While the research has continued for more than a decade, FAA officials still say they're not sure the 3-D scanner is the ideal solution for its security needs.

In particular, officials are concerned over the extremely detailed images the system gives of each person's anatomy under clothing.

"It's a privacy issue," said Greg Koller, a spokesman for the lab, operated by Battelle and funded largely by the Department of Energy.

"It's too revealing," said Douglas McMakin, the head researcher on the scanner project. Since the human body is highly reflective to microwave radiation, the system easily captures detailed images of a person's anatomy.

The scanner can capture a 360-degree image of a person's body within 10 seconds. The bodily detail is probably more than most travelers would feel comfortable with, said an FAA official.

Over the past few years, the FAA has asked McMakin and others to devise ways that blur the image so the scanner finds the weapons but blurs the anatomy.

McMakin and his colleagues are developing software that will develop that bodypart blurring, he said in an interview this week.

Since the attacks last week on the Pentagon, the World Trade Center and an airliner over Pennsylvania, FAA representatives in Washington have spent several hours speaking by phone with McMakin and others about the scanner project.

FAA spokesmen would not say whether the government will now accelerate the 3-D scanner project with or without the anatomy-blurring option.

An FAA spokesman said it's not the agency's policy to make statements about pending airport research projects.

Another FAA official, who wanted to remain anonymous, said too much publicity about the project's future use could jeopardize McMakin and others in Richland.

"One has to be sensitive right now; saying very little is probably the best approach," said the FAA official.

McMakin said, "The FAA is looking at this as one tool.

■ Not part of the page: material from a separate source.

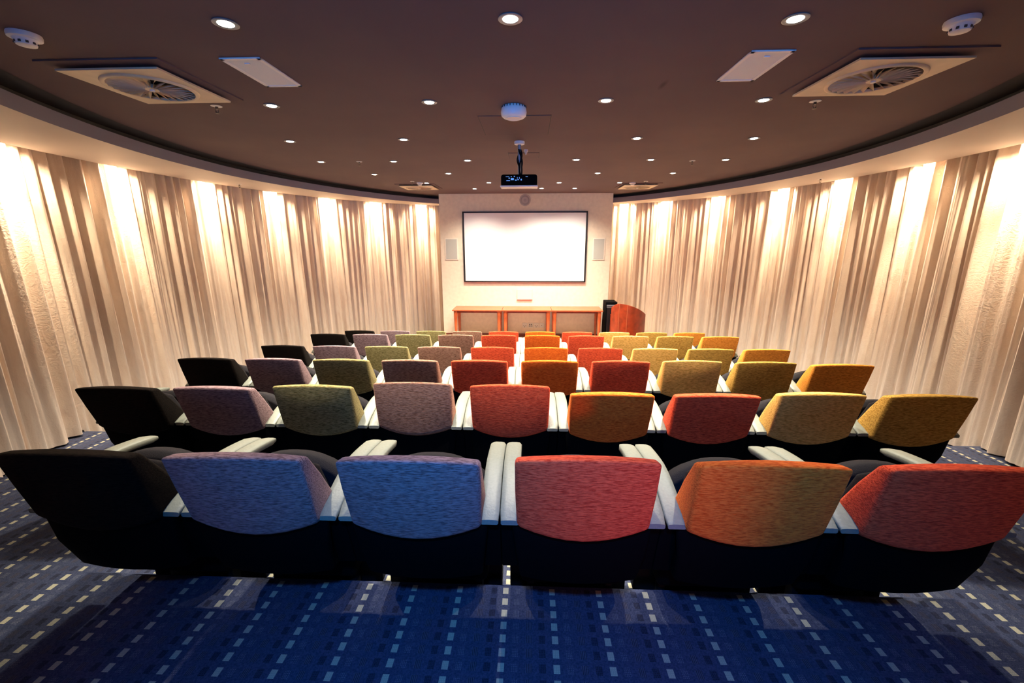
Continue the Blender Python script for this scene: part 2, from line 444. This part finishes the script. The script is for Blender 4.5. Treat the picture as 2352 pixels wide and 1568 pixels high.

We're just one technology they're looking at, covering the whole area of airport security."

Among the factors that the FAA has to weigh are the expense of deploying the system and training operators. It would certainly cost more than existing airport systems.

FAA spokesman Allen Kenitzer at the agency's Seattle office added, "Most of the technologies we're looking at are on the table. We'll take all necessary measures needed to upgrade airport security."

PNNL researchers have also looked at other commercial applications for the system.

It has possible uses in the clothing industry, said Koller. People would be scanned as a high-tech alternative to a tailor tape-measuring neck, arms and leg dimensions.